Le montant total de la PAC est lui aussi en discussion, car beaucoup aimeraient que le montant diminue. Le Budget de l’UE étant en diminution de 14 %, on peut supposer qu’il en sera de même pour ce secteur. Paradoxalement, les amendements adoptés ne vont pas dans ce sens puisqu’ils augmentent la note de près de 7 milliards, selon les Verts européens, par rapport aux propositions initiales.
Hollande s’oppose à une agriculture repensée et durable
Plus grave encore, François Hollande a réaffirmé le 5 février dans son discours au Parlement européen, qu’il fallait privilégier l’agriculture animale face à l’agriculture végétale, la première étant selon lui en danger. Les maraîchers ont diversement apprécié…
Au demeurant, la France affirme bien s’en tirer malgré la diminution du budget européen, voté le 7 et 8 février 2013. Et pour cause : on déshabille Pierre pour habiller Paul. Bio, Innovation et Education semblent encore sacrifiés au profit des lobbies de l’agriculture intensive. Une agriculture animale, qui consomme 10 fois plus d’eau pour produire la même quantité de protéines que l’agriculture végétale, pollue les sols. D’où la nécessité d’investissements dans l’innovation, dans le recyclage des rejets toxiques, dont certains pourraient permettre de produire de l’énergie.
Surtout, ce sont encore des filières de l’agroalimentaire qui jonglent avec les étiquettes et trompent le consommateur sur la véritable origine des produits avec des informations trompeuses et des mélanges. A la clé, quelques pour cent de profit en plus. Des marges qui sont l’objet de spéculations par des traders spécialisé dans le marché agricole comme d’autres sont dans la finance.
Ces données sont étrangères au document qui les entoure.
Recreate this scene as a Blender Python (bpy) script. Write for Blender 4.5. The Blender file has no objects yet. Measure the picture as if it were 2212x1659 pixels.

Bref, alors que 82 % des poulets français n’ont aucun accès à l’extérieur, que 99 % des lapins restent immobiles dans des clapiers minuscules, que prospèrent de trafics par l’intermédiaire de douteux intermédiaires entre producteur et consommateur (dont le scandale Findus n’est que la partie visible), pendant ce temps-là, l’Europe veut aussi imposer le puçage des animaux d’élevage. Une mesure qui ne règlera en rien les trafics et spéculations, mais conforte l’image d’un animal-objet industriel.
Beaucoup regretteront que le gouvernement Ayrault et son ministre de l’agriculture contribuent à cette fuite en avant vers une agriculture peu respectueuse des animaux, des terres, des producteurs et des consommateurs. Il n’est pas trop tard pour faire pression sur nos députés européens afin de contrecarrer cette vision passéiste et suicidaire pour des millions d’emplois et des milliards d’animaux.